Rappelons enfin que, selon la Déclaration de politique régionale, le Gouvernement wallon entend promouvoir l’agriculture durable. Il souhaite également soutenir les innovations dans le milieu et, en particulier, les innovations qui préservent l’environnement et anticipent les changements climatiques.

Quel est l’avis de Monsieur le Ministre sur le sujet ?
Pense-t-il que l’agro-voltaïque mériterait d’être développé en Wallonie ?
A-t-il déjà connaissance d’initiatives semblables à celle décrite ici ?
A-t-il pu s’entretenir avec des agriculteurs wallons qui sont demandeurs ou qui pratiquent déjà des techniques permettant de préserver l’environnement ?
Enfin, quelles sont les prospections pour la Wallonie en termes d’innovations qui préservent l’environnement et anticipent les changements climatiques ?

Willy Borsus, Ministre de l’Economie, du Commerce extérieur, de la Recherche et de l’Innovation, du Numérique, de l’Aménagement du territoire, de l’Agriculture, de l’IFAPME et des Centres de compétences – Comme l’honorable membre l’indique dans sa question, les conditions climatiques wallonnes ne sont pas celles d’une partie des États-Unis ou du sud de l’Europe.

Si ces dernières années, les épisodes de sécheresse ont effectivement tendance à se répéter, nous n’en sommes pas encore à un climat semblable à ceux de ces pays.

Gardons en tête que le panneau photovoltaïque produit une ombre en permanence.
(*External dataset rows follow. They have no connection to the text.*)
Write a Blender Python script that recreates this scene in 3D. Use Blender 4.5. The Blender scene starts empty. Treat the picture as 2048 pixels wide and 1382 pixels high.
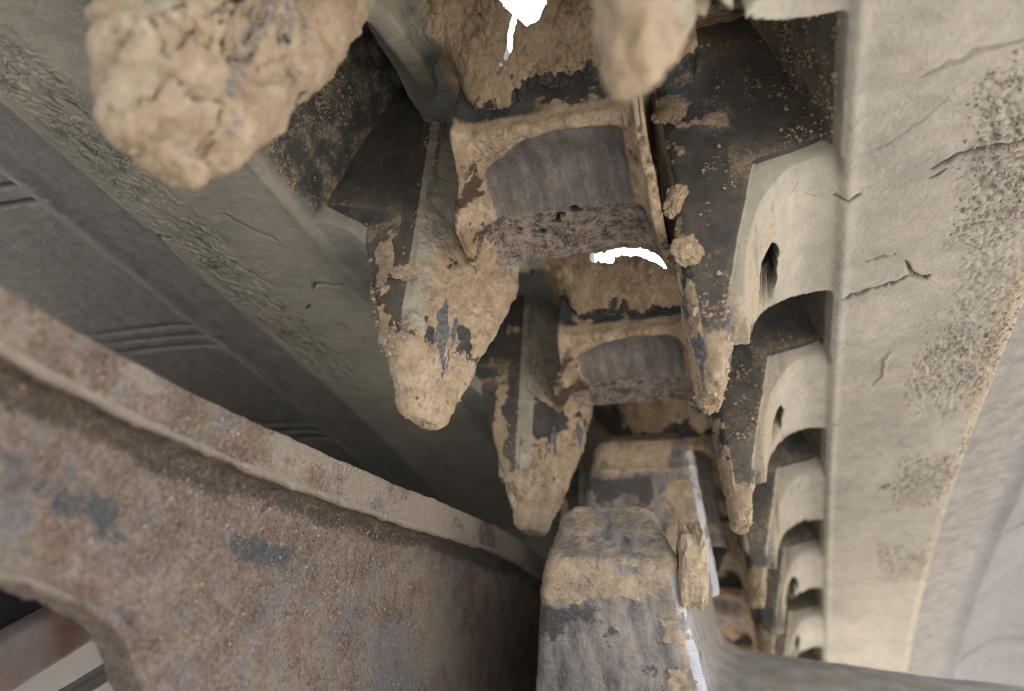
import bpy, math, random
import numpy as np
from mathutils import Matrix, Vector

S = 0.1                      # one track pitch is 0.1 m; everything below is written in pitches
random.seed(4)
sc = bpy.context.scene
col = sc.collection

# ------------------------------------------------------------------ camera
CB = np.array([[0.94223, 0.32374, 0.08576], [0.09765, -0.50940, 0.85497], [0.32048, -0.79720, -0.51158]])
u_, s_, v_ = np.linalg.svd(CB); CB = u_ @ v_
CC = np.array([0.504, -0.650, -0.814])
FPX = 1442.9
cam_d = bpy.data.cameras.new('camera')
cam = bpy.data.objects.new('camera', cam_d); col.objects.link(cam); sc.camera = cam
m = Matrix.Identity(4)
for i in range(3):
    for j in range(3): m[i][j] = CB[j, i]
    m[i][3] = CC[i] * S
cam.matrix_world = m
cam_d.sensor_width = 36.0
cam_d.lens = 36.0 * FPX / 2048
cam_d.clip_start = 0.002; cam_d.clip_end = 200
cam_d.dof.use_dof = True
cam_d.dof.focus_distance = 0.205
cam_d.dof.aperture_fstop = 10

# ------------------------------------------------------------------ daylight
SUN_EL, SUN_AZ = math.radians(48), math.radians(10)      # azimuth clockwise from +Y: the sun stands ahead, beyond the far end of the track
w = bpy.data.worlds.new('World'); sc.world = w; w.use_nodes = True
nt = w.node_tree
sky = nt.nodes.new('ShaderNodeTexSky'); sky.sky_type = 'NISHITA'; sky.sun_disc = False
sky.sun_elevation = SUN_EL; sky.sun_rotation = SUN_AZ
sky.air_density = 1.0; sky.dust_density = 6.0; sky.ozone_density = 1.0
bg = nt.nodes['Background']; bg.inputs[1].default_value = 0.15
nt.links.new(sky.outputs[0], bg.inputs[0])
sl = bpy.data.lights.new('sun', 'SUN'); sl.energy = 2.5; sl.angle = math.radians(0.6); sl.color = (1, 0.965, 0.91)
so = bpy.data.objects.new('sun', sl); col.objects.link(so)
dirv = Vector((math.sin(SUN_AZ) * math.cos(SUN_EL), math.cos(SUN_AZ) * math.cos(SUN_EL), math.sin(SUN_EL)))
so.rotation_euler = dirv.to_track_quat('Z', 'Y').to_euler(); so.location = dirv * 5
sc.view_settings.view_transform = 'Standard'; sc.view_settings.look = 'None'
sc.view_settings.exposure = 2.85
sc.cycles.filter_width = 1.0; sc.cycles.max_bounces = 10; sc.cycles.diffuse_bounces = 6

# ------------------------------------------------------------------ noise
def _h(ix, iy, iz, seed):
    h = (ix.astype(np.uint32) * np.uint32(374761393) + iy.astype(np.uint32) * np.uint32(668265263)
         + iz.astype(np.uint32) * np.uint32(2147483647 - 19) + np.uint32((seed * 2654435761) & 0xffffffff))
    h = (h ^ (h >> np.uint32(13))) * np.uint32(1274126177)
    h = (h ^ (h >> np.uint32(16))) * np.uint32(2246822519)
    return ((h ^ (h >> np.uint32(15))) & np.uint32(0xffffff)).astype(np.float32) / np.float32(0xffffff)

def vnoise(P, sc_, seed=0):
    """smooth value noise in -1..1; sc_ a number or three"""
    Q = (P * np.asarray(sc_, np.float32)).astype(np.float32) + np.float32(1000.37)
    I = np.floor(Q); F = Q - I; I = I.astype(np.int64)
    F = F * F * F * (F * (F * 6 - 15) + 10)
    x, y, z = I[..., 0], I[..., 1], I[..., 2]; fx, fy, fz = F[..., 0], F[..., 1], F[..., 2]
    def L(a, b, t): return a + (b - a) * t
    r = L(L(L(_h(x, y, z, seed), _h(x + 1, y, z, seed), fx), L(_h(x, y + 1, z, seed), _h(x + 1, y + 1, z, seed), fx), fy),
          L(L(_h(x, y, z + 1, seed), _h(x + 1, y, z + 1, seed), fx), L(_h(x, y + 1, z + 1, seed), _h(x + 1, y + 1, z + 1, seed), fx), fy), fz)
    return r * 2 - 1

def fbm(P, s, octv=4, seed=0, gain=.5, ridged=False):
    s = np.asarray(s, np.float32); a, t, tot = 1.0, 0, 0
    for k in range(octv):
        n = vnoise(P, s * (2.03 ** k), seed + 17 * k)
        if ridged: n = 1 - 2 * np.abs(n)
        t = t + a * n; tot += a; a *= gain
    return t / tot

def worley(P, s, seed=0):
    Q = (P * np.asarray(s, np.float32)).astype(np.float32) + np.float32(500.11)
    I = np.floor(Q); F = Q - I; I = I.astype(np.int64)
    d1 = np.full(Q.shape[:-1], 9., np.float32); d2 = d1.copy()
    for dx in (-1, 0, 1):
        for dy in (-1, 0, 1):
            for dz in (-1, 0, 1):
                a, b, c = I[..., 0] + dx, I[..., 1] + dy, I[..., 2] + dz
                d = np.sqrt((dx + _h(a, b, c, seed) - F[..., 0]) ** 2 + (dy + _h(a, b, c, seed + 1) - F[..., 1]) ** 2
                            + (dz + _h(a, b, c, seed + 2) - F[..., 2]) ** 2)
                d2 = np.minimum(d2, np.maximum(d, d1)); d1 = np.minimum(d1, d)
    return d1, d2

def ss(a, b, x):
    t = np.clip((x - a) / (b - a), 0, 1); return t * t * (3 - 2 * t)

def seg_dist(X, Y, pts):
    """distance to a polyline in a plane and the position 0..1 along it"""
    D = np.full(X.shape, 9., np.float32); T = np.zeros(X.shape, np.float32); n = len(pts) - 1
    for i in range(n):
        (ax, ay), (bx, by) = pts[i], pts[i + 1]
        dx, dy = bx - ax, by - ay; l2 = dx * dx + dy * dy + 1e-12
        t = np.clip(((X - ax) * dx + (Y - ay) * dy) / l2, 0, 1)
        d = np.hypot(X - ax - t * dx, Y - ay - t * dy)
        k = d < D; D = np.where(k, d, D); T = np.where(k, (i + t) / n, T)
    return D, T

# ------------------------------------------------------------------ the bend of the track
YS, RP = 1.5, 18.0
def bend(P):
    P = np.asarray(P, np.float64); s, z = P[..., 1], P[..., 2]; zc = .85 - RP
    a = np.maximum(s - YS, 0) / RP; r = z - zc
    return np.stack([P[..., 0], np.minimum(s, YS) + r * np.sin(a), np.where(s > YS, zc + r * np.cos(a), z)], -1)

# ------------------------------------------------------------------ meshes and things
def thing(name, label, cat, loc=(0, 0, 0), group=None):
    o = bpy.data.objects.new(name, None); col.objects.link(o)
    o.location = [c * S for c in loc]; o.empty_display_size = .02
    o['label'] = label; o['category'] = cat
    if group: o['group'] = group
    return o

def tag(o, label, cat, group=None):
    o['label'] = label; o['category'] = cat
    if group: o['group'] = group
    return o

def mesh_obj(name, V, faces, mat, parent=None, attrs=None, smooth=True, loc=None, root=None):
    """V (n,3) in pitches, faces (m,3|4) index array"""
    r = root or parent
    while r is not None and r.parent is not None: r = r.parent
    org = np.array(loc, float) * S if loc is not None else (np.array(r.location) if r is not None else np.zeros(3))
    V = np.asarray(V, np.float64).reshape(-1, 3) * S - org
    me = bpy.data.meshes.new(name)
    faces = np.asarray(faces, np.int32); k = faces.shape[1]; nf = len(faces)
    me.vertices.add(len(V)); me.vertices.foreach_set('co', V.astype(np.float32).ravel())
    me.loops.add(nf * k); me.loops.foreach_set('vertex_index', faces.ravel())
    me.polygons.add(nf); me.polygons.foreach_set('loop_start', np.arange(0, nf * k, k, dtype=np.int32))
    try: me.polygons.foreach_set('loop_total', np.full(nf, k, np.int32))
    except Exception: pass
    me.polygons.foreach_set('use_smooth', np.full(nf, smooth, bool))
    for a, val in (attrs or {}).items():
        at = me.attributes.new(a, 'FLOAT', 'POINT'); at.data.foreach_set('value', np.asarray(val, np.float32).ravel())
    me.update(); me.validate()
    me.materials.append(mat)
    o = bpy.data.objects.new(name, me); col.objects.link(o)
    if parent is not None: o.parent = parent
    elif loc is not None: o.location = org
    return o

def grid_faces(nu, nv, close=False, keep=None):
    """grid indexed [u][v]; close joins the last u row to the first"""
    u = np.arange(nu if close else nu - 1); v = np.arange(nv - 1)
    U, Vv = np.meshgrid(u, v, indexing='ij'); U2 = (U + 1) % nu
    f = np.stack([U * nv + Vv, U2 * nv + Vv, U2 * nv + Vv + 1, U * nv + Vv + 1], -1).reshape(-1, 4)
    if keep is not None: f = f[keep[f].all(1)]
    return f

def grid_normals(P, close=False):
    if close:
        du = np.roll(P, -1, 0) - np.roll(P, 1, 0)
    else: du = np.gradient(P, axis=0)
    dv = np.gradient(P, axis=1)
    n = np.cross(du, dv); l = np.linalg.norm(n, axis=-1, keepdims=True)
    return n / np.maximum(l, 1e-9)

def round_poly(c, rad, n, k=8):
    """closed polygon with rounded corners, n points evenly spread, starting at the middle of the last edge"""
    c = np.asarray(c, float); m_ = len(c); out = []
    for i in range(m_):
        p, a, b = c[i], c[i - 1], c[(i + 1) % m_]
        la, lb = np.linalg.norm(a - p), np.linalg.norm(b - p)
        r = min(rad[i] if hasattr(rad, '__len__') else rad, .48 * la, .48 * lb)
        p0, p1 = p + (a - p) / la * r, p + (b - p) / lb * r
        for t in np.linspace(0, 1, k): out.append((1 - t) ** 2 * p0 + 2 * t * (1 - t) * p + t * t * p1)
    out = np.array([(c[-1] + c[0]) / 2] + out + [(c[-1] + c[0]) / 2])
    d = np.r_[0, np.cumsum(np.linalg.norm(np.diff(out, axis=0), axis=1))]
    q = np.linspace(0, d[-1], n, endpoint=False)
    return np.stack([np.interp(q, d, out[:, j]) for j in range(2)], 1)

# ------------------------------------------------------------------ materials
def M(name, build, rough=.85, spec=.3, metal=0.):
    mt = bpy.data.materials.new(name); mt.use_nodes = True
    nt = mt.node_tree; b = nt.nodes['Principled BSDF']
    b.inputs['Roughness'].default_value = rough; b.inputs['Specular IOR Level'].default_value = spec
    b.inputs['Metallic'].default_value = metal
    build(G(nt, b)); return mt

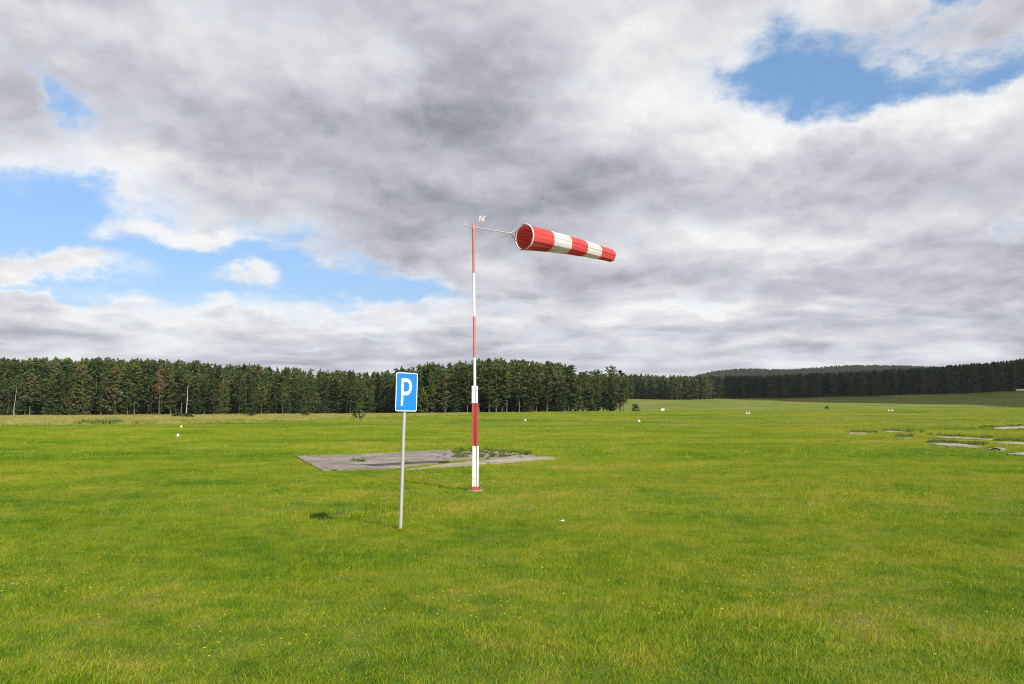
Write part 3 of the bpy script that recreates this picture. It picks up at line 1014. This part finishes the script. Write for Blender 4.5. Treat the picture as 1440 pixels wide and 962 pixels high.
wv = [blade_patch('weed', 110, 0.34, 0.07, 0.17, 0.030, 0.9, 70 + k, 'weed', (0.1, 0.05), 0.1) for k in range(3)]
scatter('weeds', 'leafy weeds on the slab and along broken paving edges', wv, wp, rng.integers(0, 3, len(wp)), rng.uniform(0, 6.28, len(wp)), wsz, cat='weeds')

# yellow hawkbit heads, in loose drifts
m_, q, out = material('yellow_petal')
principled(q, out, (0.72, 0.46, 0.015), 0.6, 0.2)
M['petal'] = m_
m_, q, out = material('flower_stalk')
principled(q, out, (0.10, 0.16, 0.03), 0.7, 0.2)
M['stalk'] = m_


def flower_proto(seed):
    r = np.random.default_rng(seed)
    h_ = r.uniform(0.09, 0.15)
    V, F = tube_np([(0, 0, -0.02), (0.008, 0, h_ * 0.6), (0.022, 0.006, h_)], [0.0015, 0.0013, 0.001], 4)
    c = np.array([0.022, 0.006, h_])
    nf = len(F); k = len(V); PV, PF = [], []
    for i in range(9):
        a_ = i * 6.283 / 9; b_ = a_ + 0.33
        rr = 0.013
        tip = c + np.array([math.cos(a_) * rr, math.sin(a_) * rr, 0.005])
        PV += [c, c + np.array([math.cos(a_ - .3) * rr * .7, math.sin(a_ - .3) * rr * .7, 0.004]), tip, c + np.array([math.cos(b_) * rr * .7, math.sin(b_) * rr * .7, 0.004])]
        PF.append([k + 4 * i, k + 4 * i + 1, k + 4 * i + 2, k + 4 * i + 3])
    me = np_mesh('flower', np.concatenate([V, np.array(PV)]), np.concatenate([F, np.array(PF)]))
    me.materials.append(M['stalk']); me.materials.append(M['petal'])
    me.polygons.foreach_set('material_index', np.array([0] * nf + [1] * 9, dtype=np.int32))
    return bpy.data.objects.new('flower', me)


fp = []
for (px, py, rad, n_) in ((20, 835, 0.55, 60), (130, 808, 0.6, 16), (160, 795, 0.7, 22), (100, 850, 0.5, 18), (320, 920, 0.3, 6), (420, 912, 0.3, 6), (490, 735, 1.3, 90), (420, 745, 1.2, 60), (545, 735, 1.2, 50),
                          (620, 850, 0.6, 10), (680, 870, 0.4, 12), (930, 870, 0.5, 12), (1270, 770, 0.8, 24), (1100, 745, 1.2, 20), (1200, 800, 1.0, 14), (1020, 845, 0.5, 10), (1390, 740, 1.2, 20),
                          (900, 800, 2.0, 40), (750, 760, 2.5, 40), (300, 850, 1.5, 40), (700, 830, 1.6, 40), (1100, 850, 1.6, 40), (1350, 820, 1.4, 40), (1000, 720, 3.5, 70), (520, 700, 2.5, 60), (300, 780, 2.0, 26), (1150, 650, 6.0, 80), (900, 680, 6.0, 90), (250, 700, 5.0, 60), (1300, 700, 4.0, 50)):
    c = hit(px, py)
    for _ in range(n_):
        x_, y_ = c.x + rng.normal(0, rad * 0.6), c.y + rng.normal(0, rad * 0.6)
        fp.append((x_, y_, hz(x_, y_)))
fv = [flower_proto(k) for k in range(4)]
scatter('yellow_flowers', 'small yellow flower heads scattered through the turf', fv, fp, rng.integers(0, 4, len(fp)), rng.uniform(0, 6.28, len(fp)), rng.uniform(0.55, 1.0, len(fp)), cat='flowers')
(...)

Il est donc bien utile en cas de fort ensoleillement, mais l’est beaucoup moins lorsque la luminosité est faible, par exemple en cas de ciel nuageux ce qui reste fréquent dans nos contrées.

À ma connaissance, aucune étude n’a été réalisée sur le long terme en Wallonie sur le bénéfice à espérer de cette technique. Théoriquement, grâce à l’ombrage, ce sont les gains liés à l’effet anti-transpirant qui devraient compenser les pertes durant les entre saisons sur la plupart des cultures en rotation, même en maraîchage. Néanmoins, chez nous, pour bon nombre de cultures, l’ensoleillement est plus un facteur limitant que la disponibilité en eau.

D’autre part, il y a suffisamment de bâtis pour y installer les panneaux. L’utilisation des bâtiments agricoles, comme support du photovoltaïque, est plus indiquée. Et si l’on souhaite de l’ombre, l’agroforesterie apparaît sans doute comme une solution mieux adaptée.

À première vue, le couplage bétail/photovoltaïque pourrait se montrer plus intéressant en particulier si on le couple à l’exploitation d’un sol pauvre et/ou délaissé. Cela permet de coupler bien-être animal et valorisation de terres peu propices aux cultures. Cela pourrait aussi offrir la possibilité d’utiliser des « écosystèmes propices » pour le redéploiement de l’élevage ovin dans lequel la Wallonie est largement déficitaire. S’il n’est pas possible de tirer bénéfice de cette symbiose, mieux vaut faire du photovoltaïque seul et du phytomanagement seul !

Ceci n’empêche qu’il y a lieu de développer et tester une série de solutions permettant de répondre aux épisodes de sécheresses qui deviennent de plus en plus marqués et de plus en plus réguliers.

Le CRA-W travaille et va travailler sur divers projets pour répondre à ces questions. Cela passe par la sélection de variétés plus résistantes à des périodes de sécheresse, par des méthodes culturales (travaux du sol, couverture, méthodes de désherbages, et cetera) qui assurent une meilleure rétention de l’eau dans le sol et la plante ainsi que par la récupération de certaines eaux usées afin de les utiliser pour de l’irrigation lorsque la disposition des lieux et la proximité des cultures l’autorisent.

Pour en revenir à l’agrovoltaïsme, les conditions climatiques wallonnes ne sont pas celles du sud de l’Europe et l’ensoleillement dans notre région reste davantage un facteur limitant que la disponibilité en eau. En l’état, à l’exception d’un couplage limité « bétail/photovoltaïsme » qui pourrait peut-être se montrer intéressant, le couplage « culture/photovoltaïsme » conduirait certes à protéger des méfaits de la sécheresse, mais augmenterait en revanche l’exposition aux dangers de l’humidité ou du manque d’ensoleillement de façon trop importante. Cette voie n’est donc pas, en l’état actuel, la voie à privilégier en ce qui concerne la production d’électricité photovoltaïque en agriculture.

Sans remettre en cause l’intérêt de cette technique nouvelle, cette question démontre qu’il est nécessaire d’avancer progressivement dans les évolutions phytotechniques et de garder toujours en tête que l’agriculture est et restera un métier qui nécessite de gérer les risques.